▸ WHAT NEEDS TO BE DONE:
Write out all entries word for word.

Scripts that build scenes
# # # # # # #

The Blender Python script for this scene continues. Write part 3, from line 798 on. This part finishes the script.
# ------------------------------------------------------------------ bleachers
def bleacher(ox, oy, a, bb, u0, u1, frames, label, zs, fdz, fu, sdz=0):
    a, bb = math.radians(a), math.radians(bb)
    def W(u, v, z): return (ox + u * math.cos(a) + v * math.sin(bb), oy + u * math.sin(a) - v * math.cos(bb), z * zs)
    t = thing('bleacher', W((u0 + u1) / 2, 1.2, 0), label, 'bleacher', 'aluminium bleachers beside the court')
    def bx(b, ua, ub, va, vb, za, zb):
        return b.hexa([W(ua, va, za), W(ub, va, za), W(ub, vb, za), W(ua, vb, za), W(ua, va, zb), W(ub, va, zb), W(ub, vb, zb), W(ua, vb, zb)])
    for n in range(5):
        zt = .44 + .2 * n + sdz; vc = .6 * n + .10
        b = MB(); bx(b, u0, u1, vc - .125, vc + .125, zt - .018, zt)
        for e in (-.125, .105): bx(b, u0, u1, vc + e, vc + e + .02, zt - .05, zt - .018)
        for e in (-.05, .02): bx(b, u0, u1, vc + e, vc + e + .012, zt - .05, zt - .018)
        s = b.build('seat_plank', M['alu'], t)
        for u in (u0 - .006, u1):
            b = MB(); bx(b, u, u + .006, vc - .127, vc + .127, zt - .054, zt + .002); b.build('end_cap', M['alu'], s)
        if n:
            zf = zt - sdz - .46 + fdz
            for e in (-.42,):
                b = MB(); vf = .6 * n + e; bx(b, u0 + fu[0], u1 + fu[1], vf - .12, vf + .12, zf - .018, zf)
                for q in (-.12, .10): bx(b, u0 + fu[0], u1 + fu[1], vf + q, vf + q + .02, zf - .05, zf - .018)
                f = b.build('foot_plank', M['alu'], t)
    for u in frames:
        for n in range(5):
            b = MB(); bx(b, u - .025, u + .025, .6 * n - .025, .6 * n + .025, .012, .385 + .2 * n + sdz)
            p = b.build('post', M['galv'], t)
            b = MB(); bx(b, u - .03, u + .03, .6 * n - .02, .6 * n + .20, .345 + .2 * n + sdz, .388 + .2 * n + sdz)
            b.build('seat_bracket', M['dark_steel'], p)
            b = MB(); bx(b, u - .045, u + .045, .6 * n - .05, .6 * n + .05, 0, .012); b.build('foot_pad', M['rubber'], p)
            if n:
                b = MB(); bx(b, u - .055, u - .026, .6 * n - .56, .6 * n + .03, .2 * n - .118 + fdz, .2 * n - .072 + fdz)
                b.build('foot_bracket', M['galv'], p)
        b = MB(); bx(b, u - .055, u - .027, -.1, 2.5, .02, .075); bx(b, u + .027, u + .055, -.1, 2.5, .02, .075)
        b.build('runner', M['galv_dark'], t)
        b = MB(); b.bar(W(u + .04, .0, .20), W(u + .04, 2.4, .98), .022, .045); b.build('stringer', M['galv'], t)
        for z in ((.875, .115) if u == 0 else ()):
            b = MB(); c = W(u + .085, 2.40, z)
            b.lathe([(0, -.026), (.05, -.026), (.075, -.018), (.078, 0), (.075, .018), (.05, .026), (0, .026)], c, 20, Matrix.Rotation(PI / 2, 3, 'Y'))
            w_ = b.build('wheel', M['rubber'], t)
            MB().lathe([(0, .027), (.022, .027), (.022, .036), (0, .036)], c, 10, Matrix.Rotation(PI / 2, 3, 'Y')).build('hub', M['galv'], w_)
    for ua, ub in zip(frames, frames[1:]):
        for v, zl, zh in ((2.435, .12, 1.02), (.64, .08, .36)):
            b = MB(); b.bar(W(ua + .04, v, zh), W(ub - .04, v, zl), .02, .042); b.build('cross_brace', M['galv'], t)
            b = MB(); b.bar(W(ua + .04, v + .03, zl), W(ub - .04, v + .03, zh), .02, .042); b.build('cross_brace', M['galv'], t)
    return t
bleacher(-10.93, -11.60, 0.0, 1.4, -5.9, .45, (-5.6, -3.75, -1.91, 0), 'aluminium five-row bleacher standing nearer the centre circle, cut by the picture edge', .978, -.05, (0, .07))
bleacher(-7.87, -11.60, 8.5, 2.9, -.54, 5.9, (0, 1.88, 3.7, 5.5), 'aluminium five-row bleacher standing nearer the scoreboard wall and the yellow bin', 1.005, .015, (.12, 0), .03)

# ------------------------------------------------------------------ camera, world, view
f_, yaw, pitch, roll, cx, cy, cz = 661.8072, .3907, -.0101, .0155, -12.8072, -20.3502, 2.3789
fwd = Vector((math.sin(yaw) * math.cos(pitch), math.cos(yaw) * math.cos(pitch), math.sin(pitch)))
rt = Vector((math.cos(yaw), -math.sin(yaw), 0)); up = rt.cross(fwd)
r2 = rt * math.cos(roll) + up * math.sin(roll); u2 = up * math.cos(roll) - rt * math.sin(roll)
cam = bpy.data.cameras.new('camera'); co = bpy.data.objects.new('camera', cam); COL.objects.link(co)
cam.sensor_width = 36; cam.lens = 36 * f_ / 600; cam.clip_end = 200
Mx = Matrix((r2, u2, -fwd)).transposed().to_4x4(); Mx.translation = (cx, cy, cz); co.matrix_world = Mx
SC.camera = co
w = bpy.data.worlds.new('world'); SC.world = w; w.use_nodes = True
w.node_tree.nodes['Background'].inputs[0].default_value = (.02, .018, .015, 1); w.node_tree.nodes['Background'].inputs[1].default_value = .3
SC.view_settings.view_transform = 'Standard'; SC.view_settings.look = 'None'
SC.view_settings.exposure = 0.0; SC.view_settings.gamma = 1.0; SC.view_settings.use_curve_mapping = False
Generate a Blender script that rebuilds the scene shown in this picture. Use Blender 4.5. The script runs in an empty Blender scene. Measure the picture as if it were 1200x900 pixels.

# # # # # # #

▸ PROBLEM SOLUTION:
The Blender Python script for this scene continues. Write part 3, from line 798 on. This part finishes the script.
# ------------------------------------------------------------------ bleachers
def bleacher(ox, oy, a, bb, u0, u1, frames, label, zs, fdz, fu, sdz=0):
    a, bb = math.radians(a), math.radians(bb)
    def W(u, v, z): return (ox + u * math.cos(a) + v * math.sin(bb), oy + u * math.sin(a) - v * math.cos(bb), z * zs)
    t = thing('bleacher', W((u0 + u1) / 2, 1.2, 0), label, 'bleacher', 'aluminium bleachers beside the court')
    def bx(b, ua, ub, va, vb, za, zb):
        return b.hexa([W(ua, va, za), W(ub, va, za), W(ub, vb, za), W(ua, vb, za), W(ua, va, zb), W(ub, va, zb), W(ub, vb, zb), W(ua, vb, zb)])
    for n in range(5):
        zt = .44 + .2 * n + sdz; vc = .6 * n + .10
        b = MB(); bx(b, u0, u1, vc - .125, vc + .125, zt - .018, zt)
        for e in (-.125, .105): bx(b, u0, u1, vc + e, vc + e + .02, zt - .05, zt - .018)
        for e in (-.05, .02): bx(b, u0, u1, vc + e, vc + e + .012, zt - .05, zt - .018)
        s = b.build('seat_plank', M['alu'], t)
        for u in (u0 - .006, u1):
            b = MB(); bx(b, u, u + .006, vc - .127, vc + .127, zt - .054, zt + .002); b.build('end_cap', M['alu'], s)
        if n:
            zf = zt - sdz - .46 + fdz
            for e in (-.42,):
                b = MB(); vf = .6 * n + e; bx(b, u0 + fu[0], u1 + fu[1], vf - .12, vf + .12, zf - .018, zf)
                for q in (-.12, .10): bx(b, u0 + fu[0], u1 + fu[1], vf + q, vf + q + .02, zf - .05, zf - .018)
                f = b.build('foot_plank', M['alu'], t)
    for u in frames:
        for n in range(5):
            b = MB(); bx(b, u - .025, u + .025, .6 * n - .025, .6 * n + .025, .012, .385 + .2 * n + sdz)
            p = b.build('post', M['galv'], t)
            b = MB(); bx(b, u - .03, u + .03, .6 * n - .02, .6 * n + .20, .345 + .2 * n + sdz, .388 + .2 * n + sdz)
            b.build('seat_bracket', M['dark_steel'], p)
            b = MB(); bx(b, u - .045, u + .045, .6 * n - .05, .6 * n + .05, 0, .012); b.build('foot_pad', M['rubber'], p)
            if n:
                b = MB(); bx(b, u - .055, u - .026, .6 * n - .56, .6 * n + .03, .2 * n - .118 + fdz, .2 * n - .072 + fdz)
                b.build('foot_bracket', M['galv'], p)
        b = MB(); bx(b, u - .055, u - .027, -.1, 2.5, .02, .075); bx(b, u + .027, u + .055, -.1, 2.5, .02, .075)
        b.build('runner', M['galv_dark'], t)
        b = MB(); b.bar(W(u + .04, .0, .20), W(u + .04, 2.4, .98), .022, .045); b.build('stringer', M['galv'], t)
        for z in ((.875, .115) if u == 0 else ()):
            b = MB(); c = W(u + .085, 2.40, z)
            b.lathe([(0, -.026), (.05, -.026), (.075, -.018), (.078, 0), (.075, .018), (.05, .026), (0, .026)], c, 20, Matrix.Rotation(PI / 2, 3, 'Y'))
            w_ = b.build('wheel', M['rubber'], t)
            MB().lathe([(0, .027), (.022, .027), (.022, .036), (0, .036)], c, 10, Matrix.Rotation(PI / 2, 3, 'Y')).build('hub', M['galv'], w_)
    for ua, ub in zip(frames, frames[1:]):
        for v, zl, zh in ((2.435, .12, 1.02), (.64, .08, .36)):
            b = MB(); b.bar(W(ua + .04, v, zh), W(ub - .04, v, zl), .02, .042); b.build('cross_brace', M['galv'], t)
            b = MB(); b.bar(W(ua + .04, v + .03, zl), W(ub - .04, v + .03, zh), .02, .042); b.build('cross_brace', M['galv'], t)
    return t
bleacher(-10.93, -11.60, 0.0, 1.4, -5.9, .45, (-5.6, -3.75, -1.91, 0), 'aluminium five-row bleacher standing nearer the centre circle, cut by the picture edge', .978, -.05, (0, .07))
bleacher(-7.87, -11.60, 8.5, 2.9, -.54, 5.9, (0, 1.88, 3.7, 5.5), 'aluminium five-row bleacher standing nearer the scoreboard wall and the yellow bin', 1.005, .015, (.12, 0), .03)

# ------------------------------------------------------------------ camera, world, view
f_, yaw, pitch, roll, cx, cy, cz = 661.8072, .3907, -.0101, .0155, -12.8072, -20.3502, 2.3789
fwd = Vector((math.sin(yaw) * math.cos(pitch), math.cos(yaw) * math.cos(pitch), math.sin(pitch)))
rt = Vector((math.cos(yaw), -math.sin(yaw), 0)); up = rt.cross(fwd)
r2 = rt * math.cos(roll) + up * math.sin(roll); u2 = up * math.cos(roll) - rt * math.sin(roll)
cam = bpy.data.cameras.new('camera'); co = bpy.data.objects.new('camera', cam); COL.objects.link(co)
cam.sensor_width = 36; cam.lens = 36 * f_ / 600; cam.clip_end = 200
Mx = Matrix((r2, u2, -fwd)).transposed().to_4x4(); Mx.translation = (cx, cy, cz); co.matrix_world = Mx
SC.camera = co
w = bpy.data.worlds.new('world'); SC.world = w; w.use_nodes = True
w.node_tree.nodes['Background'].inputs[0].default_value = (.02, .018, .015, 1); w.node_tree.nodes['Background'].inputs[1].default_value = .3
SC.view_settings.view_transform = 'Standard'; SC.view_settings.look = 'None'
SC.view_settings.exposure = 0.0; SC.view_settings.gamma = 1.0; SC.view_settings.use_curve_mapping = False
Generate a Blender script that rebuilds the scene shown in this picture. Use Blender 4.5. The script runs in an empty Blender scene. Measure the picture as if it were 1200x900 pixels.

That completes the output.